– Взять большевика! – скомандовал Икаев. Несчастного схватили, обобрали, а когда поезд подошел к станции, вывели за полотно и расстреляли.
– Агитировал за большевиков! – было объявлено местным властям.
И это злодеяние стало предметом судебного следствия. Пока преступника разыскивали, он вместо «фронта» оказался на службе в тылу у Доброволии. Осенью 1919 года мне передавали, что его видели не то в Чечне, не то в Осетии в генеральских погонах.
После разгрома белого стана он перекочевал на Балканы и занялся там спекуляцией. Благо было на что!
Стоит ли говорить, что, когда сессия Донского военного суда прибыла впервые в Ростов, здесь возникли панические слухи. По военно-процессуальным законам выездные сессии военно-окружных судов назывались временными военными судами.
– Как, разве недостаточно еще военно-полевого суда? Это еще что за временный суд? Ох, и будет, должно быть, кровопускание! – шептали ростовцы, прочтя в «Приазовском Крае» заметку о нашем прибытии.
На беду, репортеры или наборщики переврали мою фамилию.
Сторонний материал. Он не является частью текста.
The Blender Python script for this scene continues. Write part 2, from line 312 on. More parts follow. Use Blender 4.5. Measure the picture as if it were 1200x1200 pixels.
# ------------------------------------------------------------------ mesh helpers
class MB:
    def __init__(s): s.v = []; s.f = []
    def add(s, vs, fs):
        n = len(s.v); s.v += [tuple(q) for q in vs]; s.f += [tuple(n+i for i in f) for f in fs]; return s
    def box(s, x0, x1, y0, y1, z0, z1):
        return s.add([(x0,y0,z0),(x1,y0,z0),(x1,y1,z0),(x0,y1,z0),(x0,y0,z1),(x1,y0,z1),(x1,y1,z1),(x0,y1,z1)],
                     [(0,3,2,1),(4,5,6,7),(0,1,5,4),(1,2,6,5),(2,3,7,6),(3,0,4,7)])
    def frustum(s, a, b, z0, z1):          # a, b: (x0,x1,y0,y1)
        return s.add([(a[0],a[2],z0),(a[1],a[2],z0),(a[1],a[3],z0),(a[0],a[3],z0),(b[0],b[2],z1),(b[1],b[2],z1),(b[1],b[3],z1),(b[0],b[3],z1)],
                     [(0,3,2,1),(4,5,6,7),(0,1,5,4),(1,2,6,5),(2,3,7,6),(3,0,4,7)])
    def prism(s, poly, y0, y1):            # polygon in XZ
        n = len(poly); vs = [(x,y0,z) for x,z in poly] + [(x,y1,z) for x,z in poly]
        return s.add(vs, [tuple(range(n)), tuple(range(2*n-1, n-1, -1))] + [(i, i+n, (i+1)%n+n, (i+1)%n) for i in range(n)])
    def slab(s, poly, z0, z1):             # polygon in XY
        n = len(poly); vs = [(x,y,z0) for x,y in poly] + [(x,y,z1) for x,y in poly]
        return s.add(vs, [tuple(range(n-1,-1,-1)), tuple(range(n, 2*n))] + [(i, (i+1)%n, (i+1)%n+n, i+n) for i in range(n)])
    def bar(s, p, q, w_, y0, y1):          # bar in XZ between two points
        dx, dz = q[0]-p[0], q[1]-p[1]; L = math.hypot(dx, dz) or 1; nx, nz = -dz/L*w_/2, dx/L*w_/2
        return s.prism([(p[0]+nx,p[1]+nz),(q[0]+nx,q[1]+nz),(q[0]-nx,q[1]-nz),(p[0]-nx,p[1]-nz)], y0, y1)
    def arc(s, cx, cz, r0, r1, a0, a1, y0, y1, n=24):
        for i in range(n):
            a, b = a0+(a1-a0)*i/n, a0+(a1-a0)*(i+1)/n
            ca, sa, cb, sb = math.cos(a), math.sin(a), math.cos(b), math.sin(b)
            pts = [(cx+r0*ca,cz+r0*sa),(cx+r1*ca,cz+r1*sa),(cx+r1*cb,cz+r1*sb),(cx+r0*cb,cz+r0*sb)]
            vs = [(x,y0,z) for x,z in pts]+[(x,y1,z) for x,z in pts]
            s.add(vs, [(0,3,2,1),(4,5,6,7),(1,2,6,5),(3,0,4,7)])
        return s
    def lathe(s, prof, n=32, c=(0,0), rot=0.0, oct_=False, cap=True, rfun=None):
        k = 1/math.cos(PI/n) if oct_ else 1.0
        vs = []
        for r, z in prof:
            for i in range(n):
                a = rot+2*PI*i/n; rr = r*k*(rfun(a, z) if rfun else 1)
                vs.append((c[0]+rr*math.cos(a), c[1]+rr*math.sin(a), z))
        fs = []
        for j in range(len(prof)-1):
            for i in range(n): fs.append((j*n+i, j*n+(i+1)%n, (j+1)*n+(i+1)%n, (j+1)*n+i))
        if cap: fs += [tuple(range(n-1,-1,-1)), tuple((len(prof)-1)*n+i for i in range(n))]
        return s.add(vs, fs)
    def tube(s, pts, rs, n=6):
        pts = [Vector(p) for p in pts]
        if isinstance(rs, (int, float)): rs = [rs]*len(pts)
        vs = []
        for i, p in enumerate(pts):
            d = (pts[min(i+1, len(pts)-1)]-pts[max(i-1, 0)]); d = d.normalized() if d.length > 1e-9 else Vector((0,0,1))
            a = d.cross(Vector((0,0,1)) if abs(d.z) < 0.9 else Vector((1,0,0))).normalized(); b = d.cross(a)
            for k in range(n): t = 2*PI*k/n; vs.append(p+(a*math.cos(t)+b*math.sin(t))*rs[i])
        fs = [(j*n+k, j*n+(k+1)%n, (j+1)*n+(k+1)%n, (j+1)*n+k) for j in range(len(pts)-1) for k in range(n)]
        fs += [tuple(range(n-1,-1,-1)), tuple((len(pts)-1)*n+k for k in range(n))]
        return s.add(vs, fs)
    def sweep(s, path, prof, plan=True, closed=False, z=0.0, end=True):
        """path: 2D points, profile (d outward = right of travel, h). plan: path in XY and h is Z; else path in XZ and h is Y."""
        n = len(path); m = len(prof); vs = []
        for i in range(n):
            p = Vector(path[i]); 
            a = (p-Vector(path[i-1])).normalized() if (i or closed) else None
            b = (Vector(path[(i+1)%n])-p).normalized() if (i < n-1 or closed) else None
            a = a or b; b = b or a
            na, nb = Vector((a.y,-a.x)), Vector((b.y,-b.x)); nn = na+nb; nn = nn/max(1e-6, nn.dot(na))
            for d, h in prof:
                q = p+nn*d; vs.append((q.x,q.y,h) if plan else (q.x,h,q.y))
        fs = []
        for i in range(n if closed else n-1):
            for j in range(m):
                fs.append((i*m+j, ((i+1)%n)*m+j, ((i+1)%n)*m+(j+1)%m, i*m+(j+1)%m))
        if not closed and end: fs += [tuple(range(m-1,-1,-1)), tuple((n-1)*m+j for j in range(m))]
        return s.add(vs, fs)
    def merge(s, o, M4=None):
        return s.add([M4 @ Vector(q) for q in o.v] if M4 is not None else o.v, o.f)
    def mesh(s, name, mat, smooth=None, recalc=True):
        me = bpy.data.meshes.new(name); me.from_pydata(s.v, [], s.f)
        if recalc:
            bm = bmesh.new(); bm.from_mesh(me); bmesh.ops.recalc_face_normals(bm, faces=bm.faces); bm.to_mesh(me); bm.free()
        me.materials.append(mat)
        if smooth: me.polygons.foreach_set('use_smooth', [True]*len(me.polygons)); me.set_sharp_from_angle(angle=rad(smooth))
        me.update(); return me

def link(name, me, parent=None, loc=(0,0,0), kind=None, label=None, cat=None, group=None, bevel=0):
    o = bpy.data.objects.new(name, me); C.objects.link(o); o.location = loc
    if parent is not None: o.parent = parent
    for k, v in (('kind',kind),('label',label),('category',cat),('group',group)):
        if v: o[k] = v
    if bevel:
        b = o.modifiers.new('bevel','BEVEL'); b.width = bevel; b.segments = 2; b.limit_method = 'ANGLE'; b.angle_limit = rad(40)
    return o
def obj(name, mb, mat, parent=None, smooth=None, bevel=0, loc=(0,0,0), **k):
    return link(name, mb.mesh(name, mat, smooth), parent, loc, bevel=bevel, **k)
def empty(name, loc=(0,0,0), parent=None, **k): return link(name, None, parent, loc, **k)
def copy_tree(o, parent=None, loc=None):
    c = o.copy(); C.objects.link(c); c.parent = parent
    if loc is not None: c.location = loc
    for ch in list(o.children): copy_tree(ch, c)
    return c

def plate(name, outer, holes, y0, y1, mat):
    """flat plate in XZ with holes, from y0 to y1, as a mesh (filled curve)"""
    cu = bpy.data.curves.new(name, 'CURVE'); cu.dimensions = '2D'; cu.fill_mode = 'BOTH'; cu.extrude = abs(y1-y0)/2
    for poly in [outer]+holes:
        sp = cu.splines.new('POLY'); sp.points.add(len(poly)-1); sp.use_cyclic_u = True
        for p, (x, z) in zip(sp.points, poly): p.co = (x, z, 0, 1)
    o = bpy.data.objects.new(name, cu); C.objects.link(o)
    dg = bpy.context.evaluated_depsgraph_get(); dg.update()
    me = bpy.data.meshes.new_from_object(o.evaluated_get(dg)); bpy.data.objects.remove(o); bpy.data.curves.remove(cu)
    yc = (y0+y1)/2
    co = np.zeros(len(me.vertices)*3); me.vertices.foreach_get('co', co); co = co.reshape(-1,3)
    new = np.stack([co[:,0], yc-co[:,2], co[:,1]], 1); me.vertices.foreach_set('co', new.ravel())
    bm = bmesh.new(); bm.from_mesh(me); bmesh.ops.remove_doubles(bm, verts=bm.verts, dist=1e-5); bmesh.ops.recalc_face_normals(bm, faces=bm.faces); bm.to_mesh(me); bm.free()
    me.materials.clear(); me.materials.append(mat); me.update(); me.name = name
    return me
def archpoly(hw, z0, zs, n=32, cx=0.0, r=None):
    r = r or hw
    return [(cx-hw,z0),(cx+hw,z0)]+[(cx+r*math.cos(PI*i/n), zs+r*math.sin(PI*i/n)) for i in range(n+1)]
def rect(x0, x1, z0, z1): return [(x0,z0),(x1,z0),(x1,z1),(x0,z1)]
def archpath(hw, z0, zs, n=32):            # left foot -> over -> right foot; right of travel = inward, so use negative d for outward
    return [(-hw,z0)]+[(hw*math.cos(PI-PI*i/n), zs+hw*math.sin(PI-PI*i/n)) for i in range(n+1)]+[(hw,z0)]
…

В заметке публика читала:
«Прокурором при временном военном суде состоит полковник И.М. Каледин».
Паникеры решили, что это брат А.М. Каледина, покойного донского атамана, и уже видели над головой подсудимых топор кровавого мстителя.
Нам предстояло разобрать три «большевистских» дела.
Одно – о председателе союза речных водников Иване Предтеченском; другое – о председателе морских водников Верченко; третье – о бывшем комиссаре охраны рыбных ловель Иване Польском, крестьянине подгороднего села Койсуг.
Первые два привлекались за то, что работали с большевиками, третий за занятие должности комиссара.
Для заседаний суду отвели залу в клубе комиссионеров. Благодаря этому публика у нас не переводилась.
Велико было ее изумление, когда я потребовал для Предтеченского низшую меру наказания, положенного донским законом за большевизм. Суд назначил ему год заключения в крепости. Через некоторое время атаман избавил его и от этого наказания.
Верченко я обвинял для проформы. Его приговорили к четырем месяцам крепости; по зачете же предварительного заключения, он очень скоро вернулся к своей семье.
Ивана Польского, славного крестьянского парнишку, о котором на суде дал очень симпатичный отзыв профессор Ростовского университета В.В. Курилов, я не обвинял, а защищал.
Бывший комиссар пошел прямо из суда домой. Публика ничего понять не могла: «В чем дело? Что это за суд?»
Лучшие местные адвокаты, выступавшие моими противниками, И.И. Шик, М.Б. Смирнов, Н.М. Лезгинцев, объясняли, как могли, что это «нормальный» военный суд, а не чрезвычайный, каким является военно-полевой.
Военная цензура пыталась воспрепятствовать опубликованию в газетах отчетов о нашем суде. Репортеры обратились ко мне. Я отправился к главному цензору и убедил его ссылкой на закон, что наш суд гласный и что только по делам, которые разбираются при закрытых дверях, ничего нельзя печатать без разрешения председателя. Цензор, бывший жандармский офицер, извинился, заявив, что он привык к порядку, установленному для военно-полевых судов.
С той поры судебные репортеры стали с нетерпением ждать нашего появления в Ростове.
Несколько позже наш временный военный суд разобрал несколько уголовных дел, в том числе прискорбное дело об убийстве декана физико-математического факультета Ростовского (б. Варшавского) университета профессора Андрея Робертовича Колли и об убийстве же начальника ростовской городской милиции меньшевика Калмыкова.
Последнего прикончила толпа лиц с темным прошлым 11 февраля 1918 года, когда Ростов впервые занимали красные войска. Новая власть разыскала часть убийц и покарала их. По водворении белых, сыщики выискали еще шестерых. Наш суд всех их оправдал, хотя против некоторых существовали серьезные улики. Мне пришлось подать кассационный протест в сенат.
В тот же памятный для Ростова день погиб профессор Колли, выдающийся физик-эксперименталист, человек далеко еще не старый, но уже считавшийся европейским ученым. Его погубили университетские служители, сводя счеты за то, что он летом 1917 года провалил их забастовку на экономической почве. Когда в городе воцарилась анархия, обычная в моменты перехода власти из одних рук в другие, несколько служителей привели на квартиру Колли (на Пушкинской улице) озверелую уличную толпу, искавшую контрреволюционеров.
– Вот буржуй! Вот кадет! Вот контрреволюционер!
Для большей убедительности провокаторы подбросили под кровать жандармский мундир.
Одного служителя, Ивана Уставщикова, наш суд приговорил к двадцати годам каторжных работ. Двое других, Дробышев и Бобко, бежали в Красную армию.
Но и они не избегли должного возмездия.